Swap "doesn't work" for "usually doesn't work" and I'll agree. The level of moderation is key.
Two suggestions:

1. If a post is renamed then the original title(s) should be available to view somehow. Maybe via a moderation summary link.

2. The downvoting mechanism should require the downvoter to post their reasons.

The new title completely changed what I was expecting when I clicked this link, which was much appreciated when I opened it at my in-laws with the volume on :-/. I honestly thought this was a follow up to the "Linus to Nvidia: 'F*ck You'" post for some commentary, and now feel like I just got Rick-Rolled...

Edit: Seriously though, is the new rule that we aren't allowed to submit anything other than the page's title?

I guess the moderators were offended by a four letter word.

"People who get offended should be offended!" - Linus

http://www.youtube.com/watch?v=MShbP3OpASA#t=3672s

I really agree with Linus on this one. I usually say that when one person offends other person, the one who is wrong is the offended person.
That was a great line by him.

"I like offending people because I think people who get offended should be offended."

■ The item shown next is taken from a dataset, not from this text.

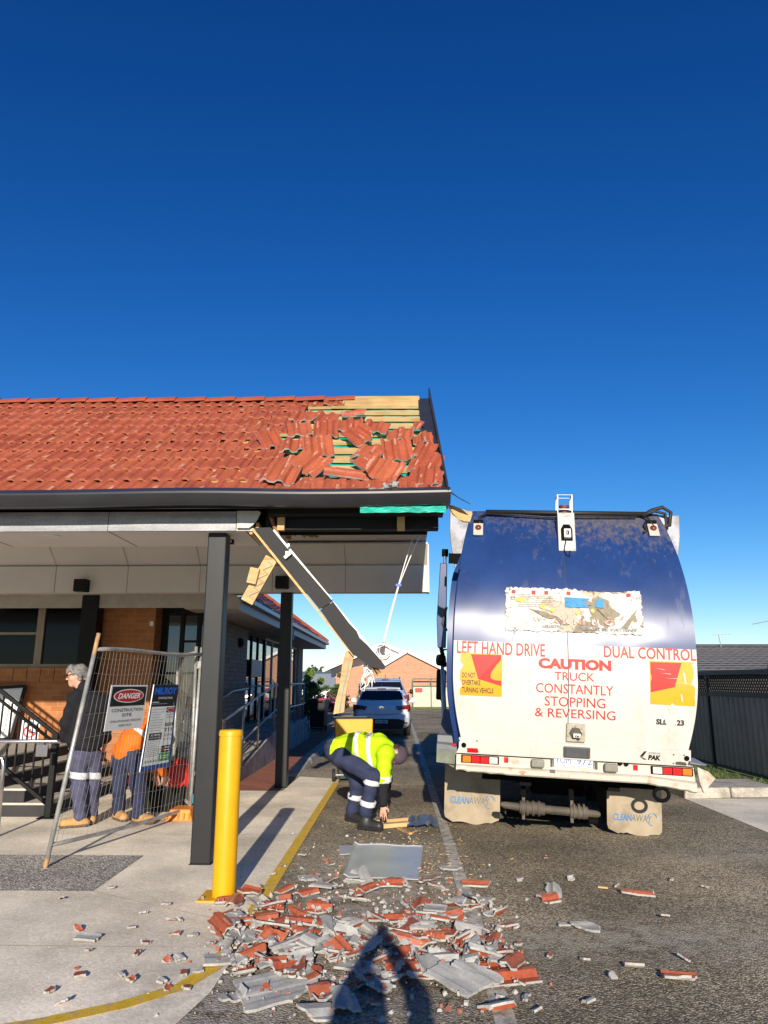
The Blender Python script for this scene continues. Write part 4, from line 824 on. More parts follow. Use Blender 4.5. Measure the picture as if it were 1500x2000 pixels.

This is really unfortunate and takes away from HN. I'm fully in favor of defaulting to maintaining the original title but often it's so vague to be completely meaningless. Most people don't have time to click on every link so we simply pass on content that we would have read with a descriptive title. Generally I just pass the first time and check it out if it's still on the front page later; thinking it might be worthwhile if it's popular enough to still be there.

Of course, in this case, it is a descriptive title for the talk but completely takes away the specific thing the submission is about. This is slightly less bad but still bad.

Can we get a mod to clarify the title rules please? This is getting annoying.